The other leaders, too, echoed similar conclusions asking traditional leaders to refrain from undue meddling in politics unbecoming of their roles and mandates.

A number of traditional leaders both in Hargeisa and Las Anod had, of late, assumed political roles in which they argued that they had a right to lead political talks between the Republic of Somaliland and Somalia which had not reached any binding conclusions since 2012 when they started.

The burst into public limelight through media events coincided suspiciously with the Prime Minister of Somalia, Hassan Ali Khairre, letting it known that he was going to lead the Somalia side of the talks. The Federal Somalia PM made his intentions known right after a visit he made to Addis Ababa ensconcing with the Ethiopian Premier who was said to be keen on taking a leading, mediator role of the talks.

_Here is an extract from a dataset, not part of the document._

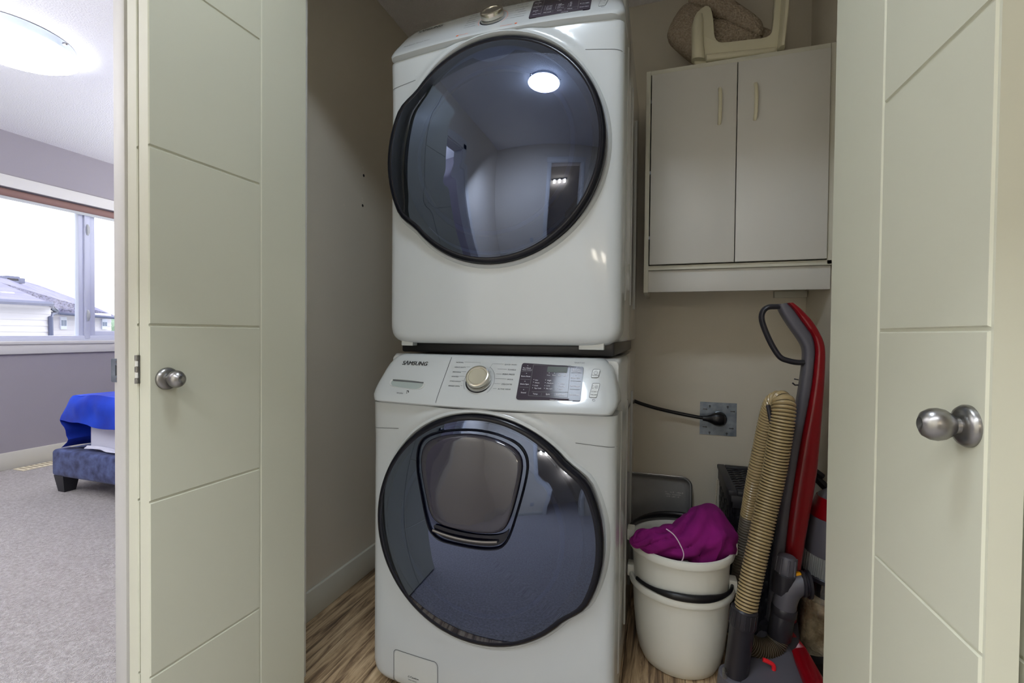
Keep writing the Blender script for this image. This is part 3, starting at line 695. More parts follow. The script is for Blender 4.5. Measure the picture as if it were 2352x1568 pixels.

The coincidence was made more suspect by the fact that: (a) The Somalia PM office had, since 2017, been orchestrating activities sabotaging the fabric of Somaliland unity and its determination to restore an independence it lost to Somalia in 1960 through a rash zeal on its part for a Greater Somalia republic which included Djibouti, NFD and large parts of present-day Ethiopia; (b) Prime Minister Abiy Ahmed showed an unhealthy affinity to Somalia President, Mohamed Abdullahi Faramajo, even though Somaliland had stood by his country through thick and thin for the past 30 years where he was, in the meanwhile, losing life and material on Somalia; (c) The Ethiopian PM had not concealed ambitions to unite the Horn of Africa region under a hegemony he led on the guise of regional ‘economic’ and ‘socials’ blocks; and (d) that neither Somalia nor Ethiopia had not for once acknowledged the legal and historical rights and precedents of the Somaliland claim nor its exemplary, separate track record since 1991.